On the south façade of the cornice of the Queen's tower, amid legendary gods and heroes of Spanish antiquity, there is a steeple dedicated to Osiris in which there is a bust of the 16th-century engineer, Juanelo Turriano.
Giovanni Torriani, known in Spain as Juanelo Turriano, was born in the early 15th century in Cremona (Italy) and died in total penury in Toledo; he was buried only thanks to the charity of his neighbours. He arrived in Spain on the summons of Charles I in the first quarter of the century, and built the Cristalino, an astronomic clock which made him a celebrity in his time. Philip II named him Court Mathematician and he then returned to Italy on the orders of Pope Gregory XIII to take part in the study for the reform of the calendar. Back in Spain, Juan de Herrera commissioned him to design the bells for the Monastery of El Escorial.

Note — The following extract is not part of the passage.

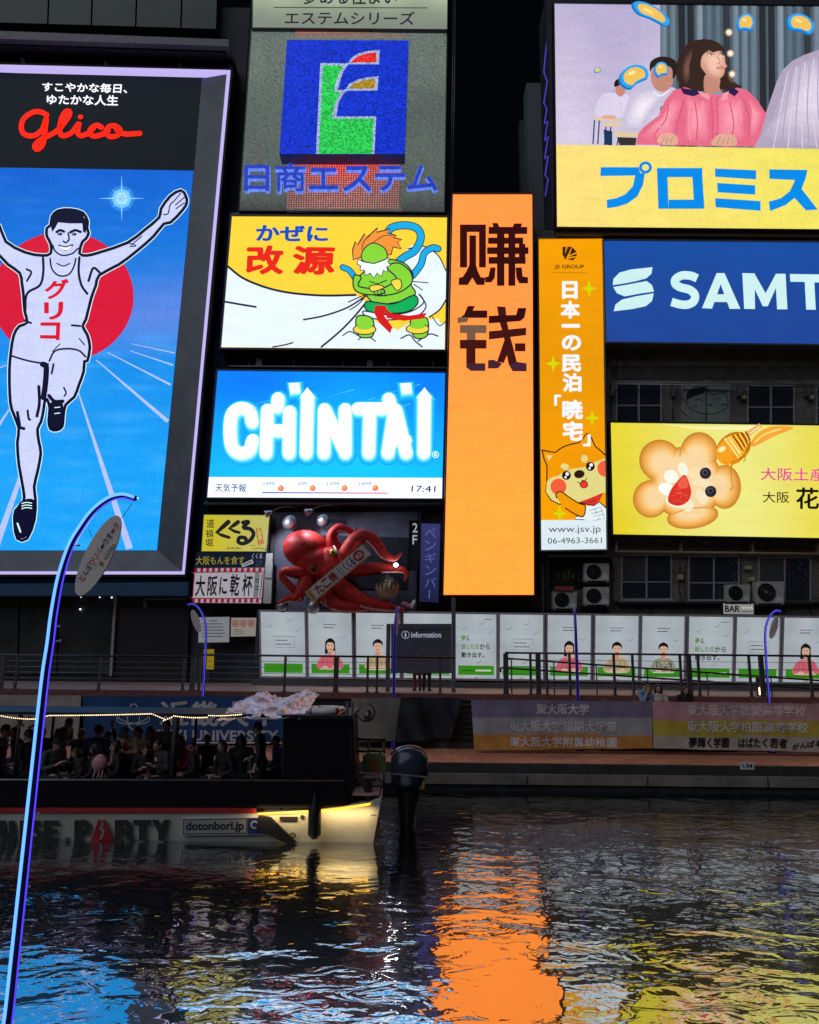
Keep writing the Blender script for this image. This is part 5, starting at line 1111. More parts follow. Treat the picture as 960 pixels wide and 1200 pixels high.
# ------------------------------------------------------------------ lit poster hoarding
A_post = lit('poster_backlight', 0.7, 0.02, 0.1, 0.10, 0.5)
def poster(x0, x1, kind, label):
    k0 = 0.0113; yt = 715.5+(x0-304)*k0; yb = 793.5+(x0-304)*k0; w_ = x1-x0; sh = (x1+x0)/2
    sk = -0.03*(x0+w_/2-560)/300
    tl, tr, br, bl = (x0, yt), (x1, yt+w_*k0), (x1+sk*60, yb+w_*k0), (x0+sk*60, yb)
    t = thing('poster_panel', label, 'poster panel', P(sh, yb+4, YH), 'lit posters along the white hoarding')
    q = MB(); fo = [(tl[0]-.8, tl[1]-1), (tr[0]+.8, tr[1]-1), (br[0]+.8, br[1]+1.2), (bl[0]-.8, bl[1]+1.2)]; fi = [(tl[0]+1.2, tl[1]+1.4), (tr[0]-1.2, tr[1]+1.4), (br[0]-1.2, br[1]-1.2), (bl[0]+1.2, bl[1]-1.2)]
    q.pframe(fo, fi, YH-0.05, 0.12); q.pp(fo, YH+0.071, 0.1); q.build('frame', pbr('poster_frame', (0.5, 0.48, 0.5), 0.4, 0.3), t)
    a = Art(YH+0.02, start=0.001)
    sd_ = random.random()*50
    a.field(fi, 8, 12, lambda x, y: mix(lin('#c6d0d6'), lin('#a4abb6'), 0.35*abs((x-x0)/w_-0.5)*2+0.5*max(0, noise.noise(Vector((x*0.05, y*0.04, sd_))))))
    U = lambda pts: [(fi[0][0]+(u*(fi[1][0]-fi[0][0]))+(fi[3][0]-fi[0][0])*v, fi[0][1]+(fi[1][1]-fi[0][1])*u+(fi[3][1]-fi[0][1])*v) for u, v in pts]
    a.poly(U([(.06, .80), (.94, .80), (.94, .945), (.06, .945)]), '#3f9a1c')
    a.build('panel', A_post, t)
    a = Art(YH+0.01, start=0.001); K_ = '#24262a'
    px = lambda u, v: U([(u, v)])[0]
    if kind == 'text':
        for k, (s_, x1_) in enumerate((('夢は、', .34), ('話した日から', .84), ('動き出す。', .7))):
            y_ = .33+k*.13; 
            if k == 2: a.text(s_, U([(.14, y_), (x1_, y_), (x1_, y_+.085), (.14, y_+.085)]), K_, 0.025)
            else:
                hd_ = s_[:1] if k == 0 else s_[:4]; tl_ = s_[1:] if k == 0 else s_[4:]; xm = .24 if k == 0 else .56
                a.text(hd_, U([(.14, y_), (xm, y_), (xm, y_+.085), (.14, y_+.085)]), '#5a9a2a', 0.02); a.text(tl_, U([(xm+.03, y_), (x1_, y_), (x1_, y_+.085), (xm+.03, y_+.085)]), K_, 0.02)
        a.stroke(U([(.72, .08), (.88, .08)]), 0.8, '#666b72', False); a.stroke(U([(.16, .875), (.46, .875)]), 0.9, '#1f5c10', False); a.stroke(U([(.5, .875), (.85, .875)]), 2.0, '#d8e4d0', False)
    if kind == 'box':
        a.stroke(U([(.28, .38), (.76, .38), (.76, .55), (.28, .55)]), 0.5, '#6a7278', False, True)
        for k in range(5): a.stroke(U([(.34+k*.055, .44), (.37+k*.055, .44)]), 1.0, K_, False)
        for k in range(6): a.stroke(U([(.34+k*.06, .50), (.375+k*.06, .50)]), 1.0, K_, False)
    if kind in ('box', 'text'):
        for u, v in ((.2, .2), (.62, .12), (.82, .26), (.55, .72)):
            a.stroke(U([(u-.05, v+.03), (u+.03, v+.035), (u+.07, v-.01)]), 0.7, '#8b959c')
    if kind in ('woman', 'man', 'chef'):
        for k in range(6): a.stroke(U([(.36+k*.05, .19), (.385+k*.05, .19)]), 0.9, K_, False)
        for k in range(4): a.stroke(U([(.36+k*.06, .235), (.40+k*.06, .235)]), 0.9, K_, False)
        a.stroke(U([(.74, .36), (.8, .39), (.88, .35)]), 0.7, '#8b959c')
        c1, c2 = {'woman': ('#e0707c', '#c85664'), 'man': ('#c8b08a', '#a8906a'), 'chef': ('#9fa38c', '#3c5058')}[kind]
        for s_ in U([(.5, .5)]): hx, hy = s_
        sc = w_/55
        if kind == 'woman': a.ell(hx, hy+1*sc, 6*sc, 9*sc, '#1e1718'); a.poly([(hx-6*sc, hy), (hx+6*sc, hy), (hx+6.6*sc, hy+11*sc), (hx-6.6*sc, hy+11*sc)], '#1e1718')
        tz = [(hx-5*sc, hy+12*sc), (hx+5*sc, hy+12*sc), (hx+12*sc, hy+16*sc), (hx+14.5*sc, hy+29*sc), (hx-15*sc, hy+29*sc), (hx-12*sc, hy+16*sc)]
        a.poly(tz, c1, True); 
        for dx in (-8, -3, 4, 9): a.stroke([(hx+dx*sc, hy+17*sc), (hx+dx*1.1*sc, hy+27*sc)], 1.0*sc, c2)
        a.poly([(hx-2.5*sc, hy+6*sc), (hx+2.5*sc, hy+6*sc), (hx+3.5*sc, hy+14*sc), (hx-3.5*sc, hy+14*sc)], '#d0a088'); a.ell(hx, hy+2*sc, 4.7*sc, 6.2*sc, '#e8bfa6')
        a.poly([(hx-5.6*sc, hy+2*sc), (hx-5.6*sc, hy-4*sc), (hx, hy-7.6*sc), (hx+5.6*sc, hy-4*sc), (hx+5.4*sc, hy+2*sc), (hx+4*sc, hy-2*sc), (hx-3*sc, hy-2.6*sc)], '#1e1718', True)
        for d_ in (-2, 2): a.ell(hx+d_*sc, hy+1*sc, 0.8*sc, 0.5*sc, '#2a1a18', n=8)
        a.stroke([(hx-1.8*sc, hy+5*sc), (hx, hy+5.8*sc), (hx+1.8*sc, hy+5*sc)], 0.8*sc, '#b04a4a')
        a.ell(hx+4*sc, hy+10*sc, 2*sc, 3*sc, '#e8bfa6', 20); a.ell(hx-6*sc, hy+27.5*sc, 4*sc, 1.8*sc, '#e8bfa6'); a.ell(hx+6*sc, hy+27*sc, 4*sc, 1.8*sc, '#e8bfa6')
        if kind == 'chef':
            for k in range(12): a.ell(hx+random.uniform(-11, 11)*sc, hy+random.uniform(16, 25)*sc, 1.6*sc, 1.0*sc, random.choice(['#2e4a52', '#d9d2b0', '#7a5a34']), random.uniform(0, 90), n=8)
        for k in range(9): a.stroke(U([(.26+k*.055, .875), (.295+k*.055, .875)]), 1.0, '#d8ecd0', False)
    a.stroke(U([(.46, .985), (.56, .985)]), 0.8, '#b04a58', False)
    a.build('poster_print', A_post, t)
for x0, x1, kind, lb in ((304, 358, 'box', 'leftmost white lit poster with an empty speech box, left end of the row'), (360, 413, 'woman', 'lit poster of a woman in pink, second from the left under the octopus'), (416, 469, 'man', 'lit poster of a man in beige jacket touching his chin, left of the information board'),
                         (472, 531, 'blank', 'white lit poster mostly hidden behind the information board'), (533, 583, 'text', 'lit poster of three green and black text lines right beside the information board'), (585, 638, 'box', 'lit poster with a speech box just right of the left text poster'),
                         (641, 694, 'woman', 'lit poster of a woman in pink behind the middle blue lamp pole'), (697, 750, 'man', 'lit poster of a man in beige jacket above the seated people'), (752, 804, 'chef', 'lit poster of a man in a patterned shirt with folded hands'),
                         (807, 861, 'text', 'lit poster of three green and black text lines directly under the BAR sign'), (863, 916, 'box', 'lit poster with a speech box behind the right blue lamp pole'), (918.5, 972, 'woman', 'lit poster of a woman in pink cut by the right edge'), (975, 1030, 'man', 'lit poster beyond the right edge of the frame')):
    if x0 < 960: poster(x0, x1, kind, lb)
t = thing('hoarding_wall', 'low dark wall that carries the row of lit white posters', 'hoarding', P(640, 805, YH+0.3))
q = MB(); a0, a1 = P(300, 712, YH), P(1040, 724, YH); q.box((a0.x, YH+0.19, ZW), (a1.x, YH+0.4, P(640, 718, YH).z)); q.build('backing', M_darkwall, t)
q = MB(); q.box((a0.x, YH-0.1, ZW), (a1.x, YH+0.185, P(640, 800.5, YH).z)); q.build('plinth', pbr('plinth_grey', (0.1, 0.1, 0.11), 0.7), t)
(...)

His best-known work -apart from his wooden automaton- was a hydraulic machine known as the Toledo device which was built in the city of Toledo to raise the waters of the Tagus up to the Alcázar or fortress, and covered a difference in height of over one hundred metres using only the energy produced by the river itself. This remained in operation for one whole century, until it was destroyed by old age.
Although the device had been requested by the town council, Turriano was never paid for his invention as the Alcázar refused to distribute the water to the city and the council therefore withheld all payment. The army, which owned the Alcázar, ruled that nothing should be paid as it had not been responsible for ordering the installation of the hydraulic device.
The steeple on the cornice of the Royal Palace was designed according to the instructions of Friar Martín Sarmiento, together with a bust of Osiris (in his human representation, with a bull's head). But when the extension was built to the Queen's tower during the reign of Charles III, the bust fell to the ground while it was being removed. The steeple remained empty for many years, until in 1978 it was filled with the bust of Juanelo Turriano. This was a larger copy of the sculpture presently in the Santa Cruz Museum in Toledo, the work of León Leoni and enlarged to three times its original size.
This is the curious history of the bust of the engineer which stands amid kings and legendary heroes on the cornice of the Royal Palace in Madrid.